When asked why she chose to return to Sac State after earning her degrees, Campos referred to her struggles as a first-year student.

“I think it was the desire to help students that were starting out [and] that were new to campus,” Campos said. “I myself was a first-generation college student. It was really up to me to figure out on my own how it worked, what I wanted to do and how to make the college experience work for me.”

Campos said she usually helps students with their degree planning and helps them find their way around campus, which may be difficult for first-year students to learn right away.

“We usually do a lot of Smart Planner help,” Campos said. “A lot of students are very concerned about getting out in four years, so we try to make a plan that works for them here in the [FYE] Space.

“The other thing we usually help with is navigating campus. It’s kind of a hard campus to navigate in general, so we do have a lot of maps and we circle a lot of locations.”

Anthony Galvan – The State Hornet
A sign with the names of peer mentors and go-to crew mentors in one of the rooms of the FYE Space.

Sage Beamon, a peer mentor, said her peer mentor last fall had a big influence on her making the decision to join the peer mentorship program.

“He was dope, he’s what got me assimilated on campus,” Beamon said. “If I didn’t have him, I wouldn’t have gone to events, I wouldn’t have joined a club, I wouldn’t have done [a lot of] stuff I did, because he was there to tell me about it. When you’re involved, that’s when you feel like a Hornet.”

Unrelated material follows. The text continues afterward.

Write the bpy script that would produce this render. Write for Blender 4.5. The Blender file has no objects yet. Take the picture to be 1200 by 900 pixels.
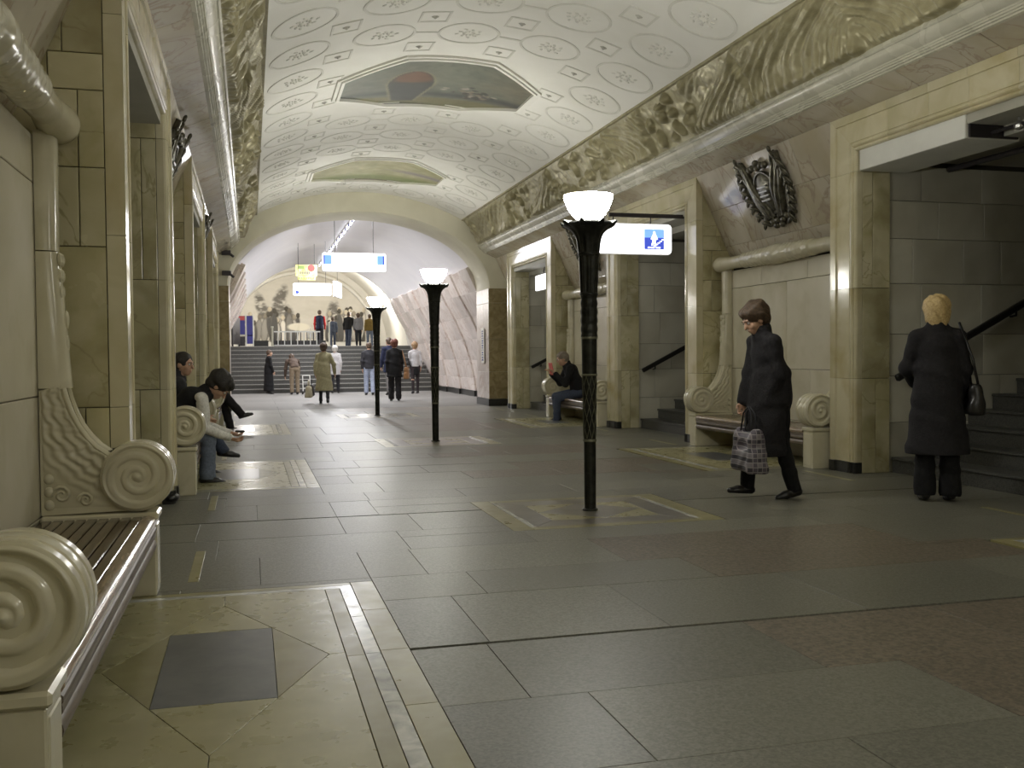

Beamon said that her close relationship with her students allows for easy conversation between each other.

“I’m a peer mentor, [so] I’m their peer first, and I sort of mentor them,” Beamon said. “We are friends like that, so I talk to them like, ‘What’s going on? What do you like to do? What are you interested in?’ ”

Beamon said it made her feel proud to see her mentees get assimilated into the Hornet community.

“There’s a lot of work with this job, but knowing that a student, even if it’s just one out of a whole class feels more assimilated, I’m like ‘OK, this is cool,’ they’re in it,” Beamon said. “They’re doing what I did, so it’s dope.”